Photo by Lester Smith
One of the Spazzarini crews is at work grading for the new trail that is being constucted along Mountain Road. This scene is just east of the first intersection with Plantation Drive, where the trail will be five feet wide and concrete. Most of the trail will be ten feet wide and made of asphalt.

As the trail progresses, one or two teams of Spazzarini construction excavators, bulldozers, narrow road rollers, etc., have been working to regrade next to the highway and prepare for the trail pavement. Police have been controlling periods of alternating traffic and shorter periods of full closure, as so much of the work involves equipment moving on the highway.

Two statements in the Observer’s April report on the trail need clarification or correction. The drawings this writer referred to included an older layout of the stretch in front of the police station, without a trail connection between Spaulding School and the existing sidewalk in front of homes on the south side of Mountain Road. That omission was corrected in other drawings to include the planned new sidewalk along that stretch, where concrete has now already been poured.

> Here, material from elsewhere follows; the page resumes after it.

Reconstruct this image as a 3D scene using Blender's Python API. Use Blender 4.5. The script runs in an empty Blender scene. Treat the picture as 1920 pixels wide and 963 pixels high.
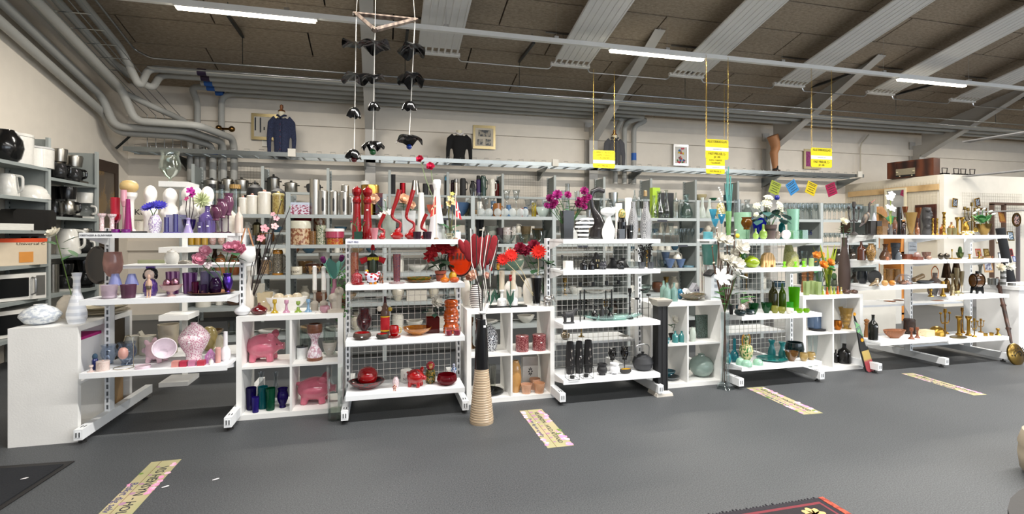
import bpy,math,random
from mathutils import Vector,Matrix
random.seed(11)
R = math.radians
SC = bpy.context.scene
COL = SC.collection
# ---------------------------------------------------------------- camera, world, lights, exposure
H,F,CX,HY = 1.4,944.0,960.0,441.0
CS,SN = 0.9682,0.2503
cd = bpy.data.cameras.new('camera'); cam = bpy.data.objects.new('camera',cd); COL.objects.link(cam)
cam.location = (0,0,H); cam.rotation_euler = (R(90),0,-math.atan2(SN,CS))
cd.sensor_width = 36; cd.lens = 36 * F / 1920; cd.shift_y = -40.5 / 1920; cd.clip_end = 100
SC.camera = cam
w = bpy.data.worlds.new('world'); SC.world = w; w.use_nodes = True
w.node_tree.nodes['Background'].inputs[0].default_value = (.8,.88,1,1)
w.node_tree.nodes['Background'].inputs[1].default_value = .6
SC.view_settings.view_transform = 'Standard'; SC.view_settings.look = 'None'
SC.view_settings.exposure = 0.86; SC.view_settings.gamma = 1
SC.view_settings.use_curve_mapping = False
SC.cycles.use_denoising = True
SC.cycles.max_bounces = 8; SC.cycles.transparent_max_bounces = 24
SC.cycles.diffuse_bounces = 4; SC.cycles.glossy_bounces = 3; SC.cycles.transmission_bounces = 6
SC.cycles.caustics_reflective = False; SC.cycles.caustics_refractive = False
SC.cycles.sample_clamp_indirect = 6
def area(name,loc,rot,sx,sy,power,col):
    l = bpy.data.lights.new(name,'AREA'); l.shape = 'RECTANGLE'; l.size = sx; l.size_y = sy
    l.energy = power; l.color = col
    o = bpy.data.objects.new(name,l); COL.objects.link(o); o.location = loc; o.rotation_euler = rot
    return o
area('window_daylight',(11,-5.7,2.0),(R(90),0,0),14,2.4,250,(.84,.92,1))
for k,(yy,pw) in enumerate(((2.6,165),(-1.3,110))):
    for j in range(3):
        area('ceiling_tube_light',(1.2 + j * 5.1,yy,4.0),(0,0,0),4.5,.12,pw,(1,.97,.92))
# ---------------------------------------------------------------- pixel helpers (real depths)
def rd(x):
    r = (x - CX) / F
    return SN + CS * r,CS - SN * r,math.sqrt(1 + r * r)
def atY(x,y,Y):
    a,b,c = rd(x); t = Y / b
    return Vector((a * t,Y,H + (HY - y) / F * t))
def tof(x,Y): return Y / rd(x)[1]
# ---------------------------------------------------------------- materials
def lin(h):
    o = []
    for i in (0,2,4):
        c = int(h[i:i + 2],16) / 255
        o.append(c / 12.92 if c <= .04045 else ((c + .055) / 1.055) ** 2.4)
    return o
MC = {}
def deep(c):
    s = (max(c) - min(c)) / max(max(c),1e-4); return [v * (1 - .42 * s) for v in c]
def mt(s):
    """'k hex [hex2] [scale]' -> procedural material; k: c ceramic, p matte, m metal, g glass, G deep glass, f fabric, w wood,
    v voronoi, n noise blotches, s horizontal rings, x vertical stripes, o dots, h checks, K wax, e emission"""
    if s in MC: return MC[s]
    q = s.split(); k = q[0]; c1 = deep(lin(q[1])) if k in 'cvnsxoK' else lin(q[1]); c2 = deep(lin(q[2])) if len(q) > 2 and len(q[2]) == 6 else None
    scl = float(q[-1]) if len(q) > 2 and len(q[-1]) != 6 else 20.0
    m = bpy.data.materials.new('mat_' + '_'.join(q)); m.use_nodes = True
    nt = m.node_tree; N = nt.nodes; L = nt.links; b = N['Principled BSDF']; out = N['Material Output']
    def tex(kind,**kw):
        n = N.new(kind)
        for a,v in kw.items():
            if a in n.inputs: n.inputs[a].default_value = v
            else: setattr(n,a,v)
        return n
    tc = N.new('ShaderNodeTexCoord')
    rough = {'c': .16,'p': .62,'m': .28,'f': .9,'w': .5,'v': .2,'n': .25,'s': .3,'x': .35,'o': .2,'h': .3,'K': .45,'g': .05,'G': .05,'e': .5}[k]
    b.inputs['Roughness'].default_value = rough
    if k == 'e':
        b.inputs['Base Color'].default_value = (*c1,1)
        b.inputs['Emission Color'].default_value = (*c1,1); b.inputs['Emission Strength'].default_value = scl
        MC[s] = m; return m
    if k in 'gG':
        N.remove(b)
        tr = N.new('ShaderNodeBsdfTransparent'); gl = N.new('ShaderNodeBsdfGlossy'); mx = N.new('ShaderNodeMixShader')
        lw = tex('ShaderNodeLayerWeight',Blend=.28 if k == 'g' else .35)
        tr.inputs[0].default_value = (*[c ** (.45 if k == 'g' else .6) for c in c1],1); gl.inputs['Color'].default_value = (.95,.97,1,1); gl.inputs['Roughness'].default_value = .06
        mr = tex('ShaderNodeMapRange'); mr.inputs['To Min'].default_value = .03; mr.inputs['To Max'].default_value = .38
        L.new(lw.outputs['Fresnel'],mr.inputs['Value']); L.new(mr.outputs[0],mx.inputs[0])
        L.new(tr.outputs[0],mx.inputs[1]); L.new(gl.outputs[0],mx.inputs[2])
        res = mx
        if k == 'G':
            df = N.new('ShaderNodeBsdfTranslucent'); d2 = N.new('ShaderNodeBsdfDiffuse'); a2 = N.new('ShaderNodeAddShader'); m2 = N.new('ShaderNodeMixShader')
            df.inputs[0].default_value = (*[c * .6 for c in c1],1); d2.inputs[0].default_value = (*[c * .6 for c in c1],1)
            L.new(df.outputs[0],a2.inputs[0]); L.new(d2.outputs[0],a2.inputs[1]); m2.inputs[0].default_value = .45
            L.new(mx.outputs[0],m2.inputs[1]); L.new(a2.outputs[0],m2.inputs[2]); res = m2
        L.new(res.outputs[0],out.inputs[0]); MC[s] = m; return m
    if k == 'm': b.inputs['Metallic'].default_value = 1
    mixn = N.new('ShaderNodeMix'); mixn.data_type = 'RGBA'
    A = mixn.inputs['A']; B = mixn.inputs['B']; Fc = mixn.inputs['Factor']
    A.default_value = (*c1,1)
    if c2 is None: B.default_value = (*[min(1,c * (.95 if k == 'p' else .9)) for c in c1],1)
    else: B.default_value = (*c2,1)
    def ramp(src,p0,p1):
        r = N.new('ShaderNodeMapRange'); r.inputs['From Min'].default_value = p0; r.inputs['From Max'].default_value = p1
        L.new(src,r.inputs['Value']); return r.outputs[0]
    if k in 'cpmfwK' and c2 is None or k in 'cpm':
        n = tex('ShaderNodeTexNoise',Scale=6.0 if len(q) < 3 else scl,Detail=3.0); L.new(tc.outputs['Object'],n.inputs['Vector'])
        L.new(ramp(n.outputs['Fac'],.35,.75),Fc)
    elif k == 'v':
        n = tex('ShaderNodeTexVoronoi',Scale=scl); L.new(tc.outputs['Object'],n.inputs['Vector'])
        L.new(ramp(n.outputs['Distance'],.42,.5),Fc)
    elif k == 'o':
        n = tex('ShaderNodeTexVoronoi',Scale=scl); L.new(tc.outputs['Object'],n.inputs['Vector'])
        L.new(ramp(n.outputs['Distance'],.30,.27),Fc)
    elif k in 'nfK':
        n = tex('ShaderNodeTexNoise',Scale=scl,Detail=5.0); L.new(tc.outputs['Object'],n.inputs['Vector'])
        L.new(ramp(n.outputs['Fac'],.47,.55),Fc)
    elif k in 'sx':
        n = tex('ShaderNodeTexWave',Scale=scl / 9,Distortion=.3); n.bands_direction = 'Z' if k == 's' else 'X'
        if k == 'x': n.wave_type = 'RINGS'; n.rings_direction = 'Y'; n.wave_type = 'BANDS'
        L.new(tc.outputs['Object'],n.inputs['Vector']); L.new(ramp(n.outputs['Fac'],.45,.6),Fc)
    elif k == 'h':
        n = tex('ShaderNodeTexChecker',Scale=scl); L.new(tc.outputs['Object'],n.inputs['Vector']); L.new(n.outputs['Fac'],Fc)
    elif k == 'w':
        n = tex('ShaderNodeTexWave',Scale=scl / 4,Distortion=6.0,Detail=3.0); n.bands_direction = 'X'
        L.new(tc.outputs['Object'],n.inputs['Vector']); L.new(n.outputs['Fac'],Fc)
    L.new(mixn.outputs['Result'],b.inputs['Base Color'])
    if k in 'fp':
        n2 = tex('ShaderNodeTexNoise',Scale=90.0); bp = tex('ShaderNodeBump',Strength=.15 if k == 'p' else .4,Distance=.004)
        L.new(tc.outputs['Object'],n2.inputs['Vector']); L.new(n2.outputs['Fac'],bp.inputs['Height']); L.new(bp.outputs[0],b.inputs['Normal'])
    if k == 'K': b.inputs['Subsurface Weight'].default_value = .15; b.inputs['Subsurface Scale'].default_value = .02
    if k in 'cvns': b.inputs['Coat Weight'].default_value = .4 if max(c1) > .05 else .1
    MC[s] = m; return m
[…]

The other statement concerned the planned three-rail wooden fence. That is to be installed only in several limited regions, and only on the north side of the trail.

In a recent discussion, Town Engineer Karen Isherwood mentioned that some landowners along the trail were concerned that they might have the responsibility to clear snow from the trail, which involves long stretches in some cases.

Isherwood explained that, because of the way in which this project was initiated and financed, that obligation falls to the Town, not the property owners. The highway crew or a town contractor will have that task.